Le niveau de risque d’un client est en partie conditionné par les caractéristiques de la prestation proposée et plus précisément par l’articulation de la consolidation et du jugement. Le jugement suppose la mise en œuvre d’un conseil personnalisé et d’un copilotage de la prestation dont le but est précisément d’évaluer quels sont les problèmes potentiels que peut rencontrer le client, de les prévenir et, éventuellement, de trouver avec lui des solutions appropriées lorsqu’ils surviennent. À l’inverse, la consolidation n’intervient que pour mesurer à partir du profil d’un client, la probabilité qu’il rencontre des difficultés mettant en péril la qualité de l’output. Autrement dit, le jugement permet de réduire la potentialité que ne surviennent des difficultés et ainsi accroît la qualité de l’output et de l’outcome , alors que la consolidation ne fait que mesurer la probabilité de difficultés affectant la qualité de l’output. Comme le montrent les expérimentations de microcrédit personnel et de médiation de proximité, une prestation personnalisée permet potentiellement d’obtenir des résultats bien meilleurs que ne le permet une prestation standardisée. Dès lors, notre grille d’analyse ouvre une nouvelle voie pour éviter les difficultés : agir sur les caractéristiques de la prestation en modifiant l’articulation entre consolidation et jugement.

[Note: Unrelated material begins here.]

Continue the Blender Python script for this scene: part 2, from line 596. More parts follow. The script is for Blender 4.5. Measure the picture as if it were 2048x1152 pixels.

Si cette analyse clarifie les termes du problème en montrant en quoi les modalités de réduction de l’incertitude sont au cœur du processus d’exclusion bancaire, il est toutefois indispensable pour en tirer des leçons pertinentes de ne pas délaisser la raison d’être de ces choix : la contrainte de rentabilité. Les établissements de crédit sont soumis à cette contrainte. Quand bien même une relation personnalisée permettrait à un client travaillant en intérim de rembourser un crédit sans incident, une telle perspective n’a d’intérêt que dans la mesure où elle est rentable. D’une part, le coût d’une relation personnalisée est supérieur à celui du recours au scoring. D’autre part, les incidents rencontrés par les clients font partie de la rentabilisation de la relation établie.

Cependant, la contrainte de rentabilité ne ferme pas la porte à toute remise en cause de la situation actuelle et donc a toute application opérationnelle de notre grille d’analyse. Tout d’abord, la diversité des stratégies commerciales mises en œuvre par les établissements de crédit au statut différent, montre qu’il n’y a pas une voie unique pour répondre aux besoins des particuliers. Que ce soit sur les modalités d’évaluation et de suivi des clients ou sur les caractéristiques des produits proposés, les banques françaises font aujourd’hui face à la nécessité de proposer des produits nouveaux et plus adaptés aux évolutions de la société.

Ensuite, les choix actuellement retenus par les établissements ne sont pas le résultat d’un processus obligatoirement efficient. Ils résultent également de la dépendance aux choix précédemment effectués, des comportements d’imitation, et des faiblesses quant à l’évaluation de l’efficacité des méthodes utilisées. En témoigne, les limites des outils de scoring qui ne peuvent être évalués qu’au regard des crédits qu’ils accordent. En témoigne également et surtout, les enseignements issus des Points Passerelle démontrant qu’il peut être économiquement plus intéressant pour l’établissement de répondre de manière personnalisée aux difficultés de certains clients. C’est sans doute du point de vue des réponses apportées par les procédures de recouvrement amiables ou contentieuses que les applications opérationnelles peuvent être le plus rapide que ce soit quant à leurs caractéristiques ou quant aux modalités d’évaluation des impacts obtenus (réduction de frais connexes, resolvabilisation des clients, etc.).

Enfin, la contrainte de rentabilité n’est pas inflexible. Il est également possible d’agir sur celle-ci. C’est alors la question du mode de régulation de l’activité bancaire qui est posée.